> **TASK STATEMENT**: Repeat the whole of the data, keeping every detail the same.

───── AVAILABLE DATA ─────

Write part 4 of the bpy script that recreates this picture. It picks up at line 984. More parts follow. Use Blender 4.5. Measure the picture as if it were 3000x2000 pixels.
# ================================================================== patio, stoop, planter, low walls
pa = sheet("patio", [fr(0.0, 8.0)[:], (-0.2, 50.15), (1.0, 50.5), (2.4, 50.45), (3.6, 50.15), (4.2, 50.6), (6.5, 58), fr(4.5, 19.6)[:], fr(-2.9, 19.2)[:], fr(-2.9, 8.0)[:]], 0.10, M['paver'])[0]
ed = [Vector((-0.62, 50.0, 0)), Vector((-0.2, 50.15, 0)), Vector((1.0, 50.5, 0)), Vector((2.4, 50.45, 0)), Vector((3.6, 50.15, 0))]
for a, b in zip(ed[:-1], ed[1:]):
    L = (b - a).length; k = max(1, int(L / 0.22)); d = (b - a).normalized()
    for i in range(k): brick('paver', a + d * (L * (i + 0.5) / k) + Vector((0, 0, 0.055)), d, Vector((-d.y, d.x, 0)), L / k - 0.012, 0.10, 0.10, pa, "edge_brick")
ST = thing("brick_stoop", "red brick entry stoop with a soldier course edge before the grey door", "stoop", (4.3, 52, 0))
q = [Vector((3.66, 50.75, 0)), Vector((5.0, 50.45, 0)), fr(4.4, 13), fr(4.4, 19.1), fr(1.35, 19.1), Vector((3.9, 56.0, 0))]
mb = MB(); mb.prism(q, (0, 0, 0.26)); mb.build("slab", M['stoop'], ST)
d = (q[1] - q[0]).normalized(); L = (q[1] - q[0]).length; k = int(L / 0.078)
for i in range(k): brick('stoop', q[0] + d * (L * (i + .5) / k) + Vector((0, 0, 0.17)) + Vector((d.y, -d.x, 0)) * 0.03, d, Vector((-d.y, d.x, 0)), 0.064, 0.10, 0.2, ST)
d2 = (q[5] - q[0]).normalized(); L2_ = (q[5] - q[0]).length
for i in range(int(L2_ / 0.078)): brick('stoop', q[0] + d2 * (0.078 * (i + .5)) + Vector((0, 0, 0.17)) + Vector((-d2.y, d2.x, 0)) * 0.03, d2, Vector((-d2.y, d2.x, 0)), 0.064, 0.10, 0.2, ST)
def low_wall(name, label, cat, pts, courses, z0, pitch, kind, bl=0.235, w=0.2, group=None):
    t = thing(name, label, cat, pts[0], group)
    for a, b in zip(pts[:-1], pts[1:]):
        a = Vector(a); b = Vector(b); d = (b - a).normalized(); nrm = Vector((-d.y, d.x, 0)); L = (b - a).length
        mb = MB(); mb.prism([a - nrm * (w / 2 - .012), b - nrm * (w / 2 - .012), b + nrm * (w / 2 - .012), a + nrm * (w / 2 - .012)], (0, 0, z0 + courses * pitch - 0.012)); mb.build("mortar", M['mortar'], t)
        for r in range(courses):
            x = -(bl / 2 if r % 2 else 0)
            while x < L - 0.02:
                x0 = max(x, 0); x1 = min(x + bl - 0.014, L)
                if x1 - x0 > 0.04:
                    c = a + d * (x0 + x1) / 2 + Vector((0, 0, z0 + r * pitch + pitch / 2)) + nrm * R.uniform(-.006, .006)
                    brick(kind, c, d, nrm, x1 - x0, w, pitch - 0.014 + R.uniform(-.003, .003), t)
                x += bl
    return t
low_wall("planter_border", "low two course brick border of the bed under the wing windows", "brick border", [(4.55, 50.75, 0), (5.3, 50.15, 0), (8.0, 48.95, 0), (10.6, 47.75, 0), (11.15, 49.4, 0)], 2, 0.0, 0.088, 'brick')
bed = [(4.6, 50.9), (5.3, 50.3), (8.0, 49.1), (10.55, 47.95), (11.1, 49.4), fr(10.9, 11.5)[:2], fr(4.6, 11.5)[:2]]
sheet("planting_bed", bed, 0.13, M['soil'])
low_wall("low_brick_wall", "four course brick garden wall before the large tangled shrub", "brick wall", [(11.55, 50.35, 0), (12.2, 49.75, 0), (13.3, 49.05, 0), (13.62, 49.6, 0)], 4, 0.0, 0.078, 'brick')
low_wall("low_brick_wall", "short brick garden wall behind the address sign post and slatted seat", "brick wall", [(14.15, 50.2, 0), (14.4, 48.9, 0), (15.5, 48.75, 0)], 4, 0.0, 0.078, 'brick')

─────

> **THE SOLUTION**:
Write part 4 of the bpy script that recreates this picture. It picks up at line 984. More parts follow. Use Blender 4.5. Measure the picture as if it were 3000x2000 pixels.
# ================================================================== patio, stoop, planter, low walls
pa = sheet("patio", [fr(0.0, 8.0)[:], (-0.2, 50.15), (1.0, 50.5), (2.4, 50.45), (3.6, 50.15), (4.2, 50.6), (6.5, 58), fr(4.5, 19.6)[:], fr(-2.9, 19.2)[:], fr(-2.9, 8.0)[:]], 0.10, M['paver'])[0]
ed = [Vector((-0.62, 50.0, 0)), Vector((-0.2, 50.15, 0)), Vector((1.0, 50.5, 0)), Vector((2.4, 50.45, 0)), Vector((3.6, 50.15, 0))]
for a, b in zip(ed[:-1], ed[1:]):
    L = (b - a).length; k = max(1, int(L / 0.22)); d = (b - a).normalized()
    for i in range(k): brick('paver', a + d * (L * (i + 0.5) / k) + Vector((0, 0, 0.055)), d, Vector((-d.y, d.x, 0)), L / k - 0.012, 0.10, 0.10, pa, "edge_brick")
ST = thing("brick_stoop", "red brick entry stoop with a soldier course edge before the grey door", "stoop", (4.3, 52, 0))
q = [Vector((3.66, 50.75, 0)), Vector((5.0, 50.45, 0)), fr(4.4, 13), fr(4.4, 19.1), fr(1.35, 19.1), Vector((3.9, 56.0, 0))]
mb = MB(); mb.prism(q, (0, 0, 0.26)); mb.build("slab", M['stoop'], ST)
d = (q[1] - q[0]).normalized(); L = (q[1] - q[0]).length; k = int(L / 0.078)
for i in range(k): brick('stoop', q[0] + d * (L * (i + .5) / k) + Vector((0, 0, 0.17)) + Vector((d.y, -d.x, 0)) * 0.03, d, Vector((-d.y, d.x, 0)), 0.064, 0.10, 0.2, ST)
d2 = (q[5] - q[0]).normalized(); L2_ = (q[5] - q[0]).length
for i in range(int(L2_ / 0.078)): brick('stoop', q[0] + d2 * (0.078 * (i + .5)) + Vector((0, 0, 0.17)) + Vector((-d2.y, d2.x, 0)) * 0.03, d2, Vector((-d2.y, d2.x, 0)), 0.064, 0.10, 0.2, ST)
def low_wall(name, label, cat, pts, courses, z0, pitch, kind, bl=0.235, w=0.2, group=None):
    t = thing(name, label, cat, pts[0], group)
    for a, b in zip(pts[:-1], pts[1:]):
        a = Vector(a); b = Vector(b); d = (b - a).normalized(); nrm = Vector((-d.y, d.x, 0)); L = (b - a).length
        mb = MB(); mb.prism([a - nrm * (w / 2 - .012), b - nrm * (w / 2 - .012), b + nrm * (w / 2 - .012), a + nrm * (w / 2 - .012)], (0, 0, z0 + courses * pitch - 0.012)); mb.build("mortar", M['mortar'], t)
        for r in range(courses):
            x = -(bl / 2 if r % 2 else 0)
            while x < L - 0.02:
                x0 = max(x, 0); x1 = min(x + bl - 0.014, L)
                if x1 - x0 > 0.04:
                    c = a + d * (x0 + x1) / 2 + Vector((0, 0, z0 + r * pitch + pitch / 2)) + nrm * R.uniform(-.006, .006)
                    brick(kind, c, d, nrm, x1 - x0, w, pitch - 0.014 + R.uniform(-.003, .003), t)
                x += bl
    return t
low_wall("planter_border", "low two course brick border of the bed under the wing windows", "brick border", [(4.55, 50.75, 0), (5.3, 50.15, 0), (8.0, 48.95, 0), (10.6, 47.75, 0), (11.15, 49.4, 0)], 2, 0.0, 0.088, 'brick')
bed = [(4.6, 50.9), (5.3, 50.3), (8.0, 49.1), (10.55, 47.95), (11.1, 49.4), fr(10.9, 11.5)[:2], fr(4.6, 11.5)[:2]]
sheet("planting_bed", bed, 0.13, M['soil'])
low_wall("low_brick_wall", "four course brick garden wall before the large tangled shrub", "brick wall", [(11.55, 50.35, 0), (12.2, 49.75, 0), (13.3, 49.05, 0), (13.62, 49.6, 0)], 4, 0.0, 0.078, 'brick')
low_wall("low_brick_wall", "short brick garden wall behind the address sign post and slatted seat", "brick wall", [(14.15, 50.2, 0), (14.4, 48.9, 0), (15.5, 48.75, 0)], 4, 0.0, 0.078, 'brick')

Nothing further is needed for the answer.